Il ministro degli Interni, Marco Minniti che ha richiesto il ritiro della convocazione della piazza del 10 febbraio, dopo la sparatoria ha commentato “Ho fermato gli sbarchi perchè avevo previsto Traini” come se il problema della sparatoria non fosse di chi ha sparato ma di chi viene nel nostro paese. Il problema non è di chi odia ma di chi viene odiato. Sembra, infatti, la stessa retorica che spesso in parecchi sfoggiano sulle violenze nei confronti delle donne. Il problema non è chi fa violenza ma le donne che la subiscono. Provocatrici. La mentalità di questo paese, infatti, sembra essere tristemente proprio questa. Non c’è nessuno che tenti di contrastarla se non chi ha deciso di scendere in piazza a Macerata e nel resto del paese. E’ evidente, infatti, che l’elemento di contesa per ottenere consenso ai fini del voto del 4 marzo è la violenza sulle donne e gli immigrati. Ma nessuno, come richiederebbe un paese civile, ha pensato di chiedere il parere di queste componenti della nostra società. Le donne e i migranti sono gli ultimi in tutele e diritti e sono gli stessi che subiscono quotidianamente una violenza spropositata. Violenza fisica, violenza psicologica e sociale. Tutti parlano di loro e nessuno sa cosa essi pensano. Tutti sfruttano come sciacalli la loro morte, in positivo o in negativo, e nessuno pensa a dargli voce quando sono vivi.

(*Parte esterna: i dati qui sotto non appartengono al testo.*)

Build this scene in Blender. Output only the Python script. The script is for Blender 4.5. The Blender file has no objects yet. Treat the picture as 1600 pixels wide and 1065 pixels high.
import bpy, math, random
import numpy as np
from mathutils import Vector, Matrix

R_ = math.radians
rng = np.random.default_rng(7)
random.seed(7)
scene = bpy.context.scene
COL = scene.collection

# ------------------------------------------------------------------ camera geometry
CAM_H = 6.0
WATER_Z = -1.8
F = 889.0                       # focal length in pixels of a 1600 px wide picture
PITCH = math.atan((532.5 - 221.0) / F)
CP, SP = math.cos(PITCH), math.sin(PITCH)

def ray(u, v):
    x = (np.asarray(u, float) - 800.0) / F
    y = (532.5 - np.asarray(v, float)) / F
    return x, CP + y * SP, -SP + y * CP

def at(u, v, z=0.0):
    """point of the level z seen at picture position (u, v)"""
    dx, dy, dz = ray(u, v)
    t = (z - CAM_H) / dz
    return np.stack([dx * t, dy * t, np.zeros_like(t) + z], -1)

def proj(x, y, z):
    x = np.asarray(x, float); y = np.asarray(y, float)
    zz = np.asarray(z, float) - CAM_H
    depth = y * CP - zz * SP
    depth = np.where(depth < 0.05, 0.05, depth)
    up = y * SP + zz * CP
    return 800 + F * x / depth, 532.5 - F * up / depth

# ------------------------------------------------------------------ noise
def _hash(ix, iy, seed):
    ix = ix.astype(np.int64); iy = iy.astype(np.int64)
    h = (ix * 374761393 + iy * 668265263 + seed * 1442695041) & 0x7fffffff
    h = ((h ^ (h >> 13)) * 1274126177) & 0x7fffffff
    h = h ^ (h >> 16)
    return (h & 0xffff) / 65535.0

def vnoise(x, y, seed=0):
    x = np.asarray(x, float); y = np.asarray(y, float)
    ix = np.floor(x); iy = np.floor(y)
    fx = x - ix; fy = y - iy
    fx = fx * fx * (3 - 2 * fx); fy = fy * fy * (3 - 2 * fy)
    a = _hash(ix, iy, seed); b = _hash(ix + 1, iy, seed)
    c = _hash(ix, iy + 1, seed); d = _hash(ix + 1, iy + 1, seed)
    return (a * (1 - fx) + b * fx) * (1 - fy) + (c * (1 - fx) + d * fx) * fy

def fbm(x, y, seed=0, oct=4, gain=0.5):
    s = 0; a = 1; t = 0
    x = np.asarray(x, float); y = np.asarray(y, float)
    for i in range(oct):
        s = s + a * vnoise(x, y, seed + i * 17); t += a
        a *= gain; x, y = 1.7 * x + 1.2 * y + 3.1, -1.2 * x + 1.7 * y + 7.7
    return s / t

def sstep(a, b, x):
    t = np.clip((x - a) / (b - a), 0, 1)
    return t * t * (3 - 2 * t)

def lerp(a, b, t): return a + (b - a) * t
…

Questo non vuole certo dire che le donne e i migranti possono essere liberi di fare quello che gli pare ma che la disuguaglianza su queste componenti sociali pesa come macigni. A Macerata c’erano anche tante donne che chiedevano a gran voce di smetterla di usare i corpi delle donne, massacrati, violentati, usurpati ai fini della campagna elettorale. Pamela e Jessica sono state donne sole che senza la possibilità di un’autonomia economica, di una casa, di un reddito, di servizi sociali e supporto sono andate dritte nelle fauci dei propri assassini. Come le tante donne che sono costrette a rimanere in casa, in famiglia, con i propri aguzzini perchè non hanno la possibilità di scegliere un’altra vita. In Italia i livelli occupazionali femminili sono inferiori alla media europea e chi lavora percepisce salari più bassi a parità di mansione rispetto agli uomini. Le migrazioni su cui si fa tanto parlare e che in modo unilaterale da destra a sinistra vengono descritte e affrontate come un problema di sicurezza sono in realtà legate ad un sistema di sfruttamento della forza lavoro senza precedenti. Nelle campagne del Sud Italia e nelle filiere della logistica si permette che gli operai vengano sottopagati e si permette che vivano in condizioni disumane. Non si contano nemmeno le morti sul nostro suolo dei lavoratori migranti.
Allora la domanda, anche qui, sorge spontanea. La condizione di insubordinazione di queste componenti sarà mica funzionale a mantenere e difendere certi interessi? La narrazione tossica di politici e stampa sarà mica funzionale a questa insubordinazione che, a sua volta, favorisce certi interessi?
Qualche giorno fa su La Repubblica, Minniti rassicurava l’imprenditore Scavolini che, nonostante la sparatoria, la lotta alle immigrazioni del governo era viva e attiva. Durante l’incontro con il Ministro degli Interni a Pesaro a due passi da Macerata, l’imprenditore italianissimo che “non delocalizza, paga tutte le tasse e non ha chiesto un’ora di cassa integrazione nemmeno negli anni della grande crisi” incalzava Minniti chiedendogli: “Allora, ministro, che facciamo con questi immigrati che stanno in giro per le strade a non fare niente? Glielo diamo un lavoro, un tetto? Cosa fanno i comuni, le regioni, il governo? Li andiamo addirittura a prendere con l’aereo, ora”.
Quali sono, quindi, gli interessi economici che spingono a questo gioco al massacro che si sta svolgendo in Italia? Allora se i partiti di sinistra non vogliono più esserlo come già hanno dimostrato da tempo non per enunciazione ma per sostanza – dalla parte dei lavoratori si diceva un tempo – c’è chi è sceso comunque in piazza e ha manifestato. A questo punto non resta, semplicemente, che scegliere da che parte stare al di là dei nomi dei partiti. Macerata l’ha fatto.